In connection with the appeal of the disqualification order, the Thames Band also seeks relief from Judge McCurn's ruling concerning materials gathered by counsel for the Wisconsin Oneida during the time when she also represented the Thames Band. Judge McCurn ruled that these materials are to be turned over to interim counsel for the Thames Band, subject to a restriction that they may not be shown to counsel for the Houdenosaunee. The dispute over that ruling is sufficiently related to the disqualification order to make it appropriate for us to exercise pendent appellate jurisdiction. The documents in question are not claimed to contain communications covered by the attorney-client privilege. Apparently they are historical documents, which counsel for the Wisconsin Oneida acknowledged at argument of this appeal will become available to the Houdenosaunee during the course of discovery. Her argument is that inspection of the documents by counsel for the Houdenosaunee at this time provides additional time for study beyond what will occur if production is delayed until ordered during discovery.
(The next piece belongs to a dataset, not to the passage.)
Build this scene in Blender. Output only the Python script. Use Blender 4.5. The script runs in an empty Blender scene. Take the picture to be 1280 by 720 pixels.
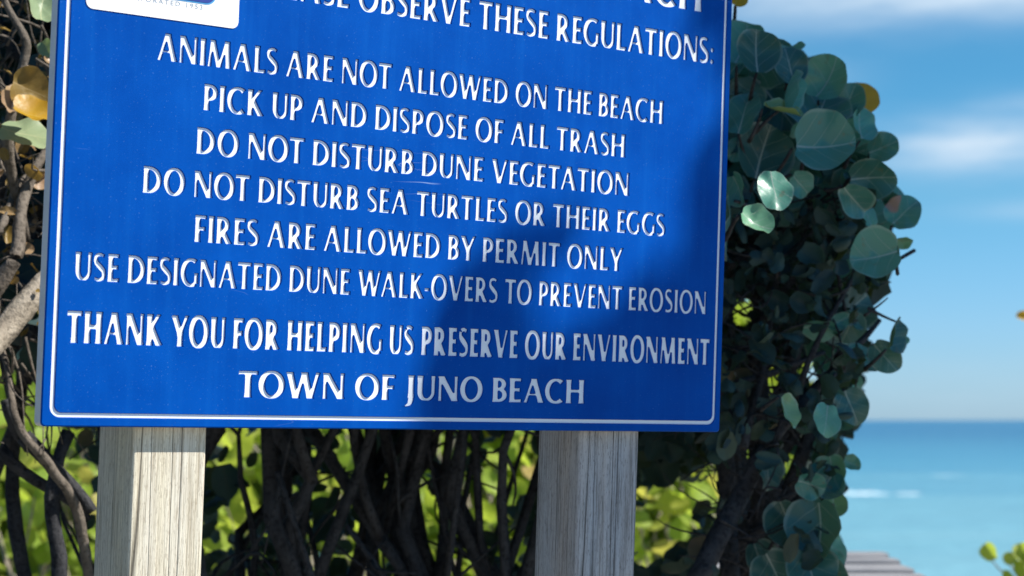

That is the type of tactical sparring no court should countenance. The Thames Band, having received from its former counsel historical materials she gathered while in its employ, should be under no restriction as to their use.

Accordingly, the cause is remanded to the District Court for further proceedings consistent with this opinion. The parties are requested to devote their energies to the cooperative preparation of the litigation so that the merits of the important issues involved may be submitted to the District Court with a minimum of motion practice and an absence of further interlocutory appeals.